[Begin]
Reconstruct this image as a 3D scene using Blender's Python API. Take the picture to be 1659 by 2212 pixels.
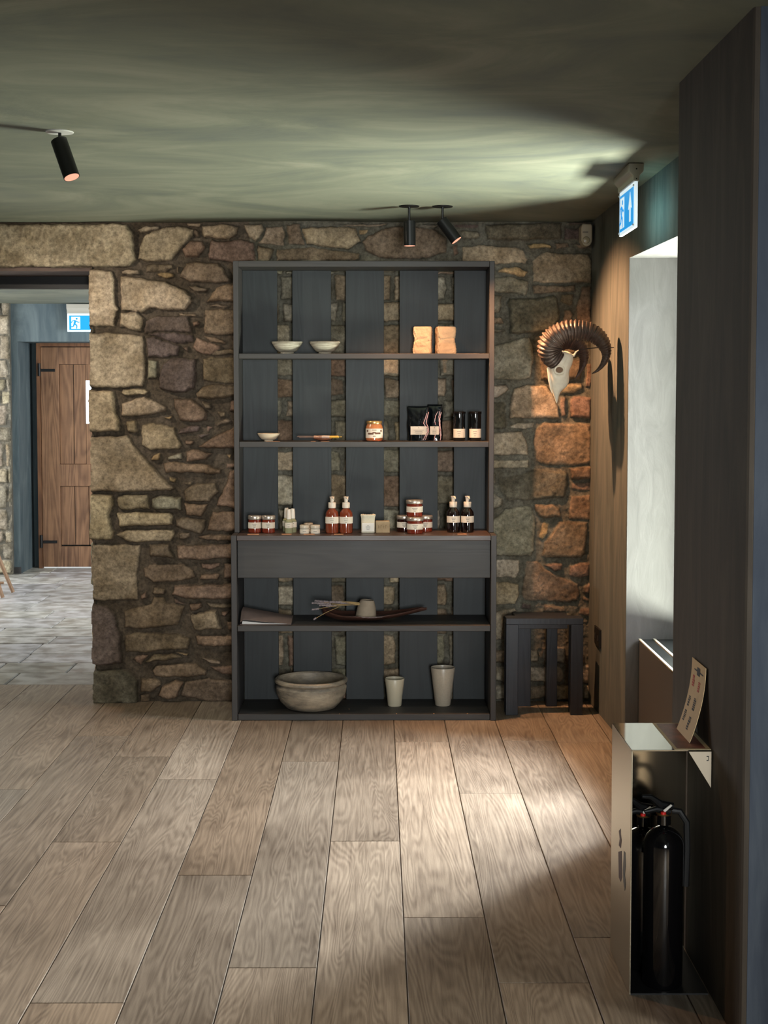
import bpy, bmesh, math, random
import numpy as np
from mathutils import Vector, Matrix
random.seed(7)
for o in list(bpy.data.objects): bpy.data.objects.remove(o)
sc = bpy.context.scene
COL = sc.collection
W_, H_ = 1659.0, 2212.0
F = 3100.0; PITCH = math.radians(3.2); YAW = math.radians(-0.27); V0 = 850 + F*math.tan(PITCH); CAMZ = 1.52

# ---------------------------------------------------------------- camera
cd = bpy.data.cameras.new('camera'); cam = bpy.data.objects.new('camera', cd); COL.objects.link(cam)
cd.sensor_fit = 'VERTICAL'; cd.sensor_height = 36; cd.lens = F/H_*36; cd.shift_y = (V0-H_/2)/H_
cd.clip_start = .05
cam.location = (0, 0, CAMZ); cam.rotation_euler = (math.pi/2-PITCH, 0, YAW)
sc.camera = cam
ROT = cam.rotation_euler.to_matrix()
cd.dof.use_dof = False

def at(u, v, Y=None, X=None, Z=None):
    d = ROT @ Vector(((u-W_/2)/F, -(v-V0)/F, -1))
    if Y is not None: t = Y/d.y
    elif X is not None: t = X/d.x
    else: t = (Z-CAMZ)/d.z
    return Vector((d.x*t, d.y*t, CAMZ+d.z*t))

# ---------------------------------------------------------------- world, exposure
sc.view_settings.view_transform = 'Standard'; sc.view_settings.look = 'None'
sc.view_settings.exposure = 0.0; sc.view_settings.gamma = 1
w = bpy.data.worlds.new('world'); sc.world = w; w.use_nodes = True
bg = w.node_tree.nodes['Background']; bg.inputs[0].default_value = (.62, .80, 1.0, 1); bg.inputs[1].default_value = .16

def area(name, loc, target, size, sizey, power, color, spread=180):
    l = bpy.data.lights.new(name, 'AREA'); l.shape = 'RECTANGLE'; l.size = size; l.size_y = sizey
    l.energy = power; l.color = color; l.spread = math.radians(spread)
    o = bpy.data.objects.new(name, l); COL.objects.link(o); o.location = loc
    o.rotation_euler = (Vector(target)-Vector(loc)).to_track_quat('-Z', 'Y').to_euler()
    return o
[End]
TASK PROMPT:
Write out the whole listing again, exactly, with no pictures.

THE RESPONSE:
Reconstruct this image as a 3D scene using Blender's Python API. Take the picture to be 1659 by 2212 pixels.
import bpy, bmesh, math, random
import numpy as np
from mathutils import Vector, Matrix
random.seed(7)
for o in list(bpy.data.objects): bpy.data.objects.remove(o)
sc = bpy.context.scene
COL = sc.collection
W_, H_ = 1659.0, 2212.0
F = 3100.0; PITCH = math.radians(3.2); YAW = math.radians(-0.27); V0 = 850 + F*math.tan(PITCH); CAMZ = 1.52

# ---------------------------------------------------------------- camera
cd = bpy.data.cameras.new('camera'); cam = bpy.data.objects.new('camera', cd); COL.objects.link(cam)
cd.sensor_fit = 'VERTICAL'; cd.sensor_height = 36; cd.lens = F/H_*36; cd.shift_y = (V0-H_/2)/H_
cd.clip_start = .05
cam.location = (0, 0, CAMZ); cam.rotation_euler = (math.pi/2-PITCH, 0, YAW)
sc.camera = cam
ROT = cam.rotation_euler.to_matrix()
cd.dof.use_dof = False

def at(u, v, Y=None, X=None, Z=None):
    d = ROT @ Vector(((u-W_/2)/F, -(v-V0)/F, -1))
    if Y is not None: t = Y/d.y
    elif X is not None: t = X/d.x
    else: t = (Z-CAMZ)/d.z
    return Vector((d.x*t, d.y*t, CAMZ+d.z*t))

# ---------------------------------------------------------------- world, exposure
sc.view_settings.view_transform = 'Standard'; sc.view_settings.look = 'None'
sc.view_settings.exposure = 0.0; sc.view_settings.gamma = 1
w = bpy.data.worlds.new('world'); sc.world = w; w.use_nodes = True
bg = w.node_tree.nodes['Background']; bg.inputs[0].default_value = (.62, .80, 1.0, 1); bg.inputs[1].default_value = .16

def area(name, loc, target, size, sizey, power, color, spread=180):
    l = bpy.data.lights.new(name, 'AREA'); l.shape = 'RECTANGLE'; l.size = size; l.size_y = sizey
    l.energy = power; l.color = color; l.spread = math.radians(spread)
    o = bpy.data.objects.new(name, l); COL.objects.link(o); o.location = loc
    o.rotation_euler = (Vector(target)-Vector(loc)).to_track_quat('-Z', 'Y').to_euler()
    return o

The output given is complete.